A search term you could try is 'pathfinding string pulling'. Searching for this term via Google images, for example, led me to this thread:
https://stackoverflow.com/questions/33464917/whats-the-name-of-this-path-finding-algorithm
I imagine you can find other info as well.
A possible complexity is agent size. In your example image there are no walls near the path other than those at the bottom right. However, if there were walls, for example, near the initial straight segment of the expected path, an agent with non-zero size could 'clip' it on the way by. Whether this would be a problem or not depends on the circumstances of course.
If you want to get something up and running quickly, here's a naive algorithm that might work. Step along the path a cell at a time, and at each cell draw a conceptual line segment from the cell to the start cell. Continue until you find a cell for which the segment intersects an obstacle (possibly taking agent size into account). Once you find such a cell, add a segment to the path going from the start cell to the previous cell you examined (the last one for which the segment test passed), and start over from there.
Obviously this could be insufficiently performant, depending, but multithreading or making the process incremental can help. It also introduces the burden of implementing a robust segment intersection test (again, possibly incorporating agent size), which can be nontrivial.
Another concept that might be of interest is Minkowski addition. In this context, the idea would be to expand the geometry by the radius or extent of the agent to yield different obstacle geometry. The obstacles might no longer lie on the grid exactly, but you could then treat the agent as a point for the purpose of pathfinding, which can simplify things.

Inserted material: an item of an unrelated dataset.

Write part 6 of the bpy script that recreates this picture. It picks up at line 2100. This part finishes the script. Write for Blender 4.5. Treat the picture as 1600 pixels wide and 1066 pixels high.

Another concept that might be relevant is 'points of visibility' (try, for example, a Google image search for that term to get a quick idea of what it's about). Of course there's also the option of choosing a different fundamental representation for your environment (such as a navigation mesh, or obstacles as raw polygons), but you may not want to do that, and it shouldn't be necessary per se.
You mentioned wheeled vehicle dynamics as well. If there are factors such as turning radius involved, that could add some additional complexity.
Obviously pathfinding is a broad topic, but maybe something here will help get you pointed in the right direction.